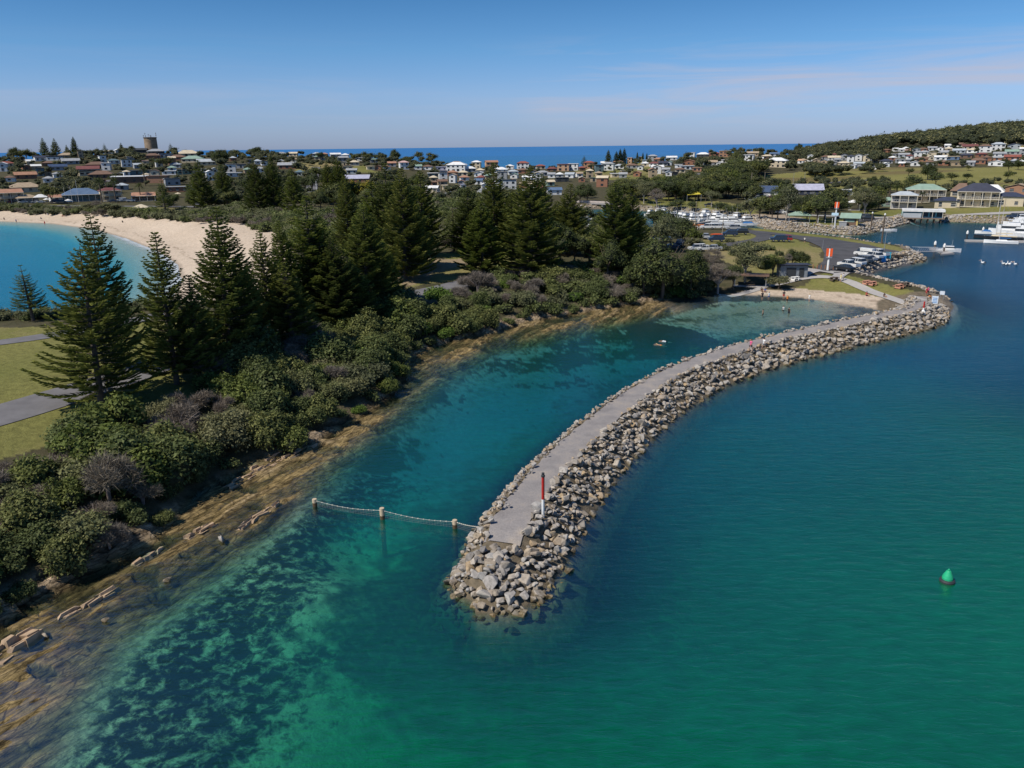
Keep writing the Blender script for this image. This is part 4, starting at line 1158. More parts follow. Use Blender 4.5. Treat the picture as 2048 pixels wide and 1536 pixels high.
PL = [
 (148, 487, 808, 0, .66, 'tall wide Norfolk pine with tiered branches beside the bend of the path, nearest tree'),
 (176, 420, 735, 0, .46, 'tallest thin open Norfolk pine rising behind the wide near pine, bay water showing through'),
 (310, 457, 768, 1, .42, 'slim dense Norfolk pine second from the path bend, in front of the bay'),
 (424, 408, 728, 2, .50, 'tall full Norfolk pine third along the row, its top against the sand'),
 (518, 456, 690, 1, .46, 'Norfolk pine with its tip against the dune sand'),
 (45, 528, 642, 4, .60, 'small open young Norfolk pine standing alone at the bay edge on the left'),
 (606, 386, 640, 3, .44, 'tall Norfolk pine right of the dune sand with yellow green tip'),
 (570, 520, 700, 3, .50, 'lower Norfolk pine in front of the tall one right of the dune sand'),
 (722, 410, 620, 5, .50, 'broad Norfolk pine left of the tallest central clump'),
 (665, 470, 655, 2, .50, 'mid height Norfolk pine wedged between the dune pine and the central clump'),
 (770, 322, 545, 3, .36, 'tall Norfolk pine at the left of the central clump reaching over the roofs'),
 (800, 335, 560, 5, .42, 'tall dark Norfolk pine in the middle of the central clump'),
 (842, 338, 512, 3, .42, 'Norfolk pine at the right side of the central clump'),
 (760, 480, 600, 2, .55, 'bushy Norfolk pine low in front of the central clump'),
 (905, 410, 502, 4, .50, 'small dark conical Norfolk pine right of the central clump'),
 (962, 402, 548, 5, .56, 'Norfolk pine overhanging the bare ground beside the parked white wagon'),
 (985, 322, 500, 3, .40, 'tall thin topped Norfolk pine behind the bare clearing'),
 (1061, 334, 548, 5, .52, 'broad tall Norfolk pine with bare lower trunk above the grey scrub'),
 (1082, 345, 500, 3, .42, 'Norfolk pine half hidden behind the broad one with bare lower trunk'),
 (1141, 365, 510, 2, .50, 'Norfolk pine between the broad pine and the campground cars'),
 (1234, 362, 548, 5, .46, 'tall Norfolk pine left of the pair above the dark she oak'),
 (1262, 376, 540, 5, .46, 'Norfolk pine right of the pair above the dark she oak'),
 (395, 318, 418, 3, .62, 'far Norfolk pine behind the beach, leftmost of the dark row in the town park'),
 (440, 328, 412, 3, .62, 'far Norfolk pine second in the dark row of the town park'),
 (506, 318, 428, 5, .60, 'dense dark far Norfolk pine at the centre of the park row'),
 (540, 314, 426, 5, .56, 'dense dark far Norfolk pine touching its right neighbour in the park row'),
 (582, 334, 432, 3, .56, 'far Norfolk pine at the right end of the dark park row'),
 (653, 323, 410, 5, .56, 'left one of two dark pines beside the straight town street'),
 (673, 312, 410, 5, .56, 'right one of two dark pines beside the straight town street'),
 (322, 354, 432, 4, .60, 'small thin pine behind the beach gazebo'),
 (84, 275, 314, 3, .55, 'leftmost conifer on the ridge skyline'), (107, 276, 314, 3, .60, 'second conifer from the left on the ridge skyline'),
 (145, 273, 316, 5, .5, 'third and thinnest tipped conifer on the ridge skyline'), (132, 289, 314, 3, .5, 'small conifer just left of the thin tipped one on the ridge'),
 (208, 286, 306, 4, .6, 'tiny conifer on the ridge between the group and the water tower'), (241, 285, 305, 3, .6, 'little conifer left of the water tower'), (340, 285, 303, 4, .6, 'tiny conifer right of the water tower'),
 (1217, 299, 320, 5, .55, 'left dark cone shaped pine against the ocean'), (1241, 297, 319, 5, .5, 'second cone shaped pine against the ocean'), (1249, 296, 319, 5, .5, 'tallest cone shaped pine against the ocean'), (1233, 302, 319, 5, .6, 'lowest pine of the trio against the ocean'),
 (1168, 310, 332, 4, .7, 'thin dark pine by the ocean edge between red roofed houses'), (1275, 303, 318, 5, .35, 'narrow conifer right of the ocean trio'), (1286, 304, 318, 5, .35, 'narrow conifer second right of the ocean trio'), (1294, 305, 318, 5, .35, 'narrow conifer farthest right of the ocean trio'),
]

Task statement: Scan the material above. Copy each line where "wide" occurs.

Solution to the problem:
Keep writing the Blender script for this image. This is part 4, starting at line 1158. More parts follow. Use Blender 4.5. Treat the picture as 2048 pixels wide and 1536 pixels high.
 (148, 487, 808, 0, .66, 'tall wide Norfolk pine with tiered branches beside the bend of the path, nearest tree'),
 (176, 420, 735, 0, .46, 'tallest thin open Norfolk pine rising behind the wide near pine, bay water showing through'),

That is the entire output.